Why is the compiler not doing some trivial optimizations that can be done in the kernel? I have the following code for matrix multiplication:
__global__ void matrixMultiply(float * A, float * B, float * C,
int numARows, int numAColumns,
int numBRows, int numBColumns,
int numCRows, int numCColumns) {
int n=numAColumns;
int Row=blockIdx.x*blockDim.x+threadIdx.x;
int Col=blockIdx.y*blockDim.y+threadIdx.y;
if((Row<numCRows) && (Col<numCColumns)){
for(int k=0;k<n;++k){
C[Row*numCColumns+Col]+=
A[Row*numAColumns+k]*B[k*numBColumns+Col];
}
}
}
The example would go much faster if I use a temporal register Cvalue to store the sum:
__global__ void matrixMultiply(float * A, float * B, float * C,
int numARows, int numAColumns,
int numBRows, int numBColumns,
int numCRows, int numCColumns) {
int n=numAColumns;
int Row=blockIdx.x*blockDim.x+threadIdx.x;
int Col=blockIdx.y*blockDim.y+threadIdx.y;
if((Row<numCRows) && (Col<numCColumns)){
float Cvalue=0;
for(int k=0;k<n;++k){
Cvalue+=A[Row*numAColumns+k]*B[k*numBColumns+Col];
}
C[Row*numCColumns+Col]=Cvalue;
}
}
In the last case, global memory for C is accessed only once whereas in the first case it is accessed many times in the loop.
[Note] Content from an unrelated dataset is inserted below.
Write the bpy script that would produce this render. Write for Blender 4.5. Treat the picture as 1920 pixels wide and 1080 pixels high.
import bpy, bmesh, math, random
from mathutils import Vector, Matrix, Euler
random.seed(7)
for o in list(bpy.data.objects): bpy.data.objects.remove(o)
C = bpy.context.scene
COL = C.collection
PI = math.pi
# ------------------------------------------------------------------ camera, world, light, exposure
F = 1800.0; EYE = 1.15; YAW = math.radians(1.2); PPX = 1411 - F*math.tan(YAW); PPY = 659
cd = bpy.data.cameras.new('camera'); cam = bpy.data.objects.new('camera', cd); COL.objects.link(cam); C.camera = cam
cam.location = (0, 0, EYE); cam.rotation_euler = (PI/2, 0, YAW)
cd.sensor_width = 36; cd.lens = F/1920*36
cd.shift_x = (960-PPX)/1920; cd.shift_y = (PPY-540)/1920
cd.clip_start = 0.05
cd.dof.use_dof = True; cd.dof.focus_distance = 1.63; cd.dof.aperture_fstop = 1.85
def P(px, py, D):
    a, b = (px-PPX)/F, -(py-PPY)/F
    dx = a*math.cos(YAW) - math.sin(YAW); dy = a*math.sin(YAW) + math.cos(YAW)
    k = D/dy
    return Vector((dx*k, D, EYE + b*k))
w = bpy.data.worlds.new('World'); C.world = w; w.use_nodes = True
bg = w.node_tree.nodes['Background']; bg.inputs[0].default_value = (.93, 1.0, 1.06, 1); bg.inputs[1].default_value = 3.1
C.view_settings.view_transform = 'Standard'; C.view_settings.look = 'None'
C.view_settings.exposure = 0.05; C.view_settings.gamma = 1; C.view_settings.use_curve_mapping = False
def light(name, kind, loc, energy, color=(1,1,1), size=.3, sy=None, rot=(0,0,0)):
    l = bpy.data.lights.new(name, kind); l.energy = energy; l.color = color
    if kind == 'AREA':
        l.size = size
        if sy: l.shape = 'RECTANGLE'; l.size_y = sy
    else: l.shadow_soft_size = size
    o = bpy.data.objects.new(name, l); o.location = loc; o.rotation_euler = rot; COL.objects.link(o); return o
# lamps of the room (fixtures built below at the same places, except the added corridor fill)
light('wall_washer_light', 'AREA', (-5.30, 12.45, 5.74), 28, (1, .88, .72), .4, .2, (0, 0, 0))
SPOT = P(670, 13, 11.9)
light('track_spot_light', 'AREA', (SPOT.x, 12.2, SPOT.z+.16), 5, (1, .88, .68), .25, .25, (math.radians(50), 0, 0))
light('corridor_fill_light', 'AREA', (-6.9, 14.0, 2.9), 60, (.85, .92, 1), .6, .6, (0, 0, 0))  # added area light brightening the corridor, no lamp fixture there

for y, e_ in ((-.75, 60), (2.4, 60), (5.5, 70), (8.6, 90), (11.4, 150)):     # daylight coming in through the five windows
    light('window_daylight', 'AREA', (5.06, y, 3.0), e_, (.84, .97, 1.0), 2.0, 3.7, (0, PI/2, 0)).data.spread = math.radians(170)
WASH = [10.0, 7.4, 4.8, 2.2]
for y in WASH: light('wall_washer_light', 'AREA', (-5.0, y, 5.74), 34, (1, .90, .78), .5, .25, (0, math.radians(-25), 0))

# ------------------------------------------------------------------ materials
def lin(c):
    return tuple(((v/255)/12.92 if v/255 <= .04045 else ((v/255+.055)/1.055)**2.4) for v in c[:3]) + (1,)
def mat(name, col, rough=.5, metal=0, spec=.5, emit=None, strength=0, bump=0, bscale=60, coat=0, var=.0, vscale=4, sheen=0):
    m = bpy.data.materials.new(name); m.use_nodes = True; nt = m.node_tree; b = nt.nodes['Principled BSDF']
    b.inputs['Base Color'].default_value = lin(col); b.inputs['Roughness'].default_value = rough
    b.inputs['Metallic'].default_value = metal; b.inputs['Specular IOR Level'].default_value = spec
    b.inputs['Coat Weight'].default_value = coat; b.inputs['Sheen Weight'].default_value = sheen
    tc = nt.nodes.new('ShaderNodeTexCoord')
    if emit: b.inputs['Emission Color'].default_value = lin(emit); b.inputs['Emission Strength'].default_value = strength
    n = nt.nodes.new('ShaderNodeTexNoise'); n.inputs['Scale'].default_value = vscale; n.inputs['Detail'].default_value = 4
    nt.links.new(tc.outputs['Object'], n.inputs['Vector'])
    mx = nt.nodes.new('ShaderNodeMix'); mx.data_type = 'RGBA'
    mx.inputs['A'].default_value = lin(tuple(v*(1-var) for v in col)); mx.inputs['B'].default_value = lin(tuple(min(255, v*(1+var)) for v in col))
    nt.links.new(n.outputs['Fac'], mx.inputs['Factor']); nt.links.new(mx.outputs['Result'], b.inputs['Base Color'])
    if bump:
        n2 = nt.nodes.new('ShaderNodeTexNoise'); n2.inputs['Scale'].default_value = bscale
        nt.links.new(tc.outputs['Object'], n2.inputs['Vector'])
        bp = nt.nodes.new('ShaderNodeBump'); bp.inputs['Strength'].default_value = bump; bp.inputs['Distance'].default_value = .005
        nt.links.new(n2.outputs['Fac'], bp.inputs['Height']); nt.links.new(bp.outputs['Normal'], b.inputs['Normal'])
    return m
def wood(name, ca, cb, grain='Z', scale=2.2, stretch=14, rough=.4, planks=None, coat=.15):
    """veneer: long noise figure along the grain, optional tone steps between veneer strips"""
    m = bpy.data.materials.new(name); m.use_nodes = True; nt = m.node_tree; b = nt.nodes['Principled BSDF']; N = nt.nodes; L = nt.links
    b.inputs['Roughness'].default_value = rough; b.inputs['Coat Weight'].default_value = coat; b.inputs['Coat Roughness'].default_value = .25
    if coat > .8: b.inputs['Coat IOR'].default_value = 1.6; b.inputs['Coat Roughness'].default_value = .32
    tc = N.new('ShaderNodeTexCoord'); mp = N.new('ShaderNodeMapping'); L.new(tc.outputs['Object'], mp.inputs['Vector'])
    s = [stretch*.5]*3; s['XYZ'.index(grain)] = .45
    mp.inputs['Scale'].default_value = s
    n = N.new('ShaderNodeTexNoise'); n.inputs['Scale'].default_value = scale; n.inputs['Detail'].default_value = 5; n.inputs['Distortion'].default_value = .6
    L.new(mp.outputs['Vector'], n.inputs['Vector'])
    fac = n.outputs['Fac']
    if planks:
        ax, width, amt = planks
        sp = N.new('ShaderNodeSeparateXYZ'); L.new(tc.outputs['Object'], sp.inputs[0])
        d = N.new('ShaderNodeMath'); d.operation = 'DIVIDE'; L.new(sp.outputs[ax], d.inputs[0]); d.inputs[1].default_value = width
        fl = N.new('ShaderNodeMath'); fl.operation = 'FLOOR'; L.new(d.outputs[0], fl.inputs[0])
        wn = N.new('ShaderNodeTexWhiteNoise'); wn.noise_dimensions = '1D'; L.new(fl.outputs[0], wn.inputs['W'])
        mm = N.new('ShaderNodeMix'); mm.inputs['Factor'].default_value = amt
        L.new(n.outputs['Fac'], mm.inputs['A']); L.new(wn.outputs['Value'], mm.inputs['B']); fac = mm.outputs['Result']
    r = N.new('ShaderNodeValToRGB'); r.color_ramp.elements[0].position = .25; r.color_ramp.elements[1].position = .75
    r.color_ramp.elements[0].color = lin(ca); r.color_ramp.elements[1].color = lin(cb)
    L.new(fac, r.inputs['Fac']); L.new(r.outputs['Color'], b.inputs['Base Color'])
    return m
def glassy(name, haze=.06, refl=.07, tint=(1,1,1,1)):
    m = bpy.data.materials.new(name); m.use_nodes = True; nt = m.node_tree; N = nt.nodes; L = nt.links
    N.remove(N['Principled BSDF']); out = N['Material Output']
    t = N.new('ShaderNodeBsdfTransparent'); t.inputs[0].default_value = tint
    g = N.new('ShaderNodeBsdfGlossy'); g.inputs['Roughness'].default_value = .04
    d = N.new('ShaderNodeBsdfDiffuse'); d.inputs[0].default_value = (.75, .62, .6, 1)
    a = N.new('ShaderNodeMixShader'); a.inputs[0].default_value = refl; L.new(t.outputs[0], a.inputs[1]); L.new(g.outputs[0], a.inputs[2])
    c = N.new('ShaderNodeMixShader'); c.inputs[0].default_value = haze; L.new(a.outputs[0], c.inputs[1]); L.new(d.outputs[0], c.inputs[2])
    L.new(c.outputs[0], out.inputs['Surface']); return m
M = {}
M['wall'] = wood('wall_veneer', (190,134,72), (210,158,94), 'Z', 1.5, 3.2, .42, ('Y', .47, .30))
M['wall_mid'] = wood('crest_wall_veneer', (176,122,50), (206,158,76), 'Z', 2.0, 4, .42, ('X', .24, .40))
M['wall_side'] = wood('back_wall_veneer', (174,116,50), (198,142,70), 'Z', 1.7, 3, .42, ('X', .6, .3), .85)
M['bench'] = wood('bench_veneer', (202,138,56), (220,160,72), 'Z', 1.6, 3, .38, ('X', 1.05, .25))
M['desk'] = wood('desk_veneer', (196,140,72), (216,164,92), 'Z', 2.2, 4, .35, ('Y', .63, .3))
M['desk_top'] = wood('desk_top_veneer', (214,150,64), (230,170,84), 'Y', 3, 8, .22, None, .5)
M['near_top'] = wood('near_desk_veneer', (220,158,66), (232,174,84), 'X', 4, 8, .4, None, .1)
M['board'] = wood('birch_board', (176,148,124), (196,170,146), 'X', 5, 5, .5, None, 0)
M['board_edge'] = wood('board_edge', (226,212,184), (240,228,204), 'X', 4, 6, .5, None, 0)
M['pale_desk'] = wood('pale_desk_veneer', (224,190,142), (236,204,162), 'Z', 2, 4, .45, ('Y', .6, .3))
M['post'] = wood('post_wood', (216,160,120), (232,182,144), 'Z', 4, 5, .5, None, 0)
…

Isn't this kind of optimizations normally done by compilers? Both codes have a difference of about 30% in performance in my tests, I'm doing nvcc -O3 ...
Since C is not declared as __restrict__ the compiler cannot know whether C is the same matrix as A or B, so it cannot perform the optimization mentioned. When I instead used float* __restrict__ C, the times for both became practically the same. Thanks Chris Dodd.